J. J. - « Non, même si cela peut se montrer surprenant, l’équation de prévision de la capacité d’ingestion reste bel et bien toujours d’actualité ! Nous avons pu le vérifier à travers une récente étude menée dans le cadre du projet Ingela financé par FranceAgriMer. Dans un premier temps, nous avons analysé les ingestions moyennes de 58 lots de génisses, issus de quatre fermes expérimentales, nourris à partir d’ensilage de maïs, de foin et d’enrubannage. La différence moyenne entre les ingestions prédites par INRAtion et celles mesurées sont minimes (-0,3 kg MS/j).

Dans un second temps, deux essais de détermination de la capacité d’ingestion ont été menés sur des troupeaux mixtes prim’Holstein et normandes au domaine expérimental Inrae du Pin-au-Haras à l’automne 2019 et 2020. Le premier a été conduit avec de l’ensilage d’herbe d’excellente qualité. Le second avec du foin de faible valeur alimentaire. Là encore, les résultats obtenus corroborent notre constat.

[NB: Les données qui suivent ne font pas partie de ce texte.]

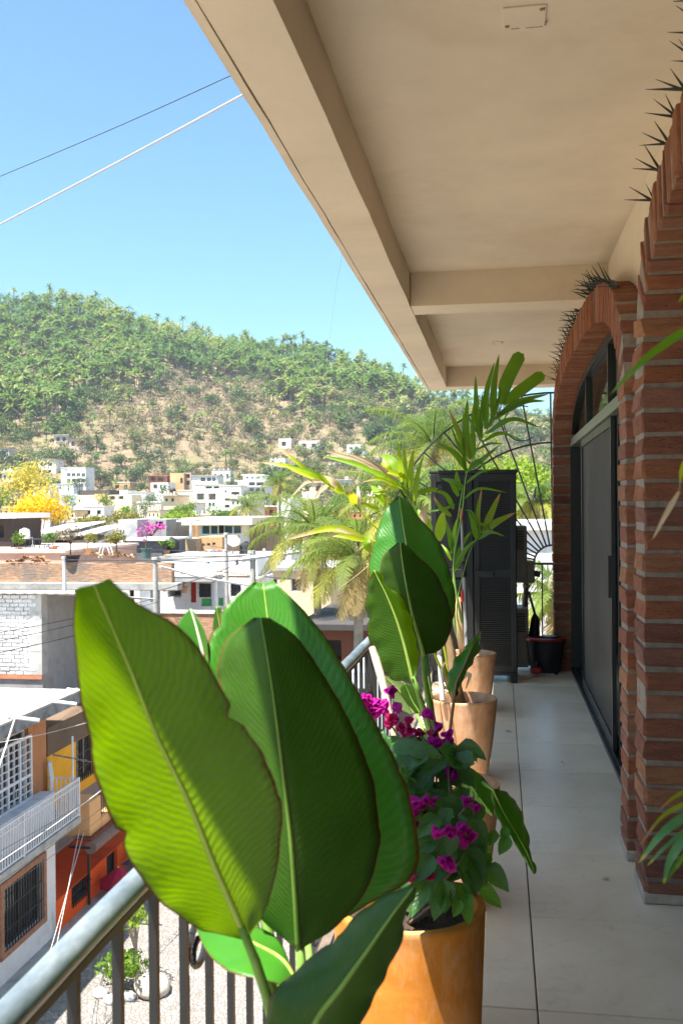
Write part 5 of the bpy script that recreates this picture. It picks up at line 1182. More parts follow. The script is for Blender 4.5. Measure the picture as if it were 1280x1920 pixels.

Quels que soit la race et le fourrage distribué, l’équation de prévision de la capacité d’ingestion n’a pas lieu d’être révisée. »

Dans ce cas, comment expliquer que les niveaux de croissance ne sont pas toujours au rendez-vous ?

J. J. - « Le problème, c’est qu’il y a trop d’inconnues lors du calcul de ration des génisses. La première chose à faire est de caractériser l’animal à alimenter. Chez les génisses, l’ingestion est liée au poids vif des animaux ; il est donc essentiel de le connaître précisément pour établir une ration adaptée à leurs besoins. Cela permet aussi de vérifier que les objectifs de croissance sont bien atteints, et le cas échéant de corriger le rationnement. La pesée des génisses à des moments-clés, notamment sur la phase 0-12 mois, évite des erreurs d’appréciation affectant la croissance et par là-même l’âge au premier vêlage. Un retard de 20 kilos de croissance à 6 mois peut décaler d’un à un mois et demi la mise à la reproduction. À défaut de pesée, le recours au ruban barymétrique pour mesurer la tour de poitrine s’avère une alternative pertinente, même si elle est bien moins précise. »

Vous pointez aussi du doigt les approximations quant à la valeur des fourrages distribués…

J J. - « Si l’éleveur ne connaît pas la valeur de ses fourrages, cela engendre une approximation supplémentaire qui se cumule à la mauvaise estimation du poids vif, et biaise davantage encore le rationnement. Par exemple, pour une génisse de 400 kilos, une erreur d’estimation de 0,05 UFL sur la valeur d’un foin distribué à volonté avec 1 kilo de concentré, entraîne une variation d’ingestion totale quotidienne de 0,5 kg MS. Cela équivaut à une variation moyenne de la croissance attendue de 190 g/j, soit 20 % de la croissance ! »
 

Facile : la mesure du tour de poitrine !

Bien que moins précise que la pesée, la mesure du tour de poitrine au cornadis donne des repères pour suivre la croissance. « À choisir, mesurer trois à quatre fois le tour de thorax (à 3 mois, 6 mois, 2 semaines après la rentrée en stabulation et avant la mise à l’herbe suivante) a plus d’intérêt qu’une seule pesée », estime Julien Jurquet de l’Idele. Des abaques sont disponibles par race : prim’Holstein, montbéliarde, normande. Les races abondance et tarentaise disposent aussi de leur propre référentiel.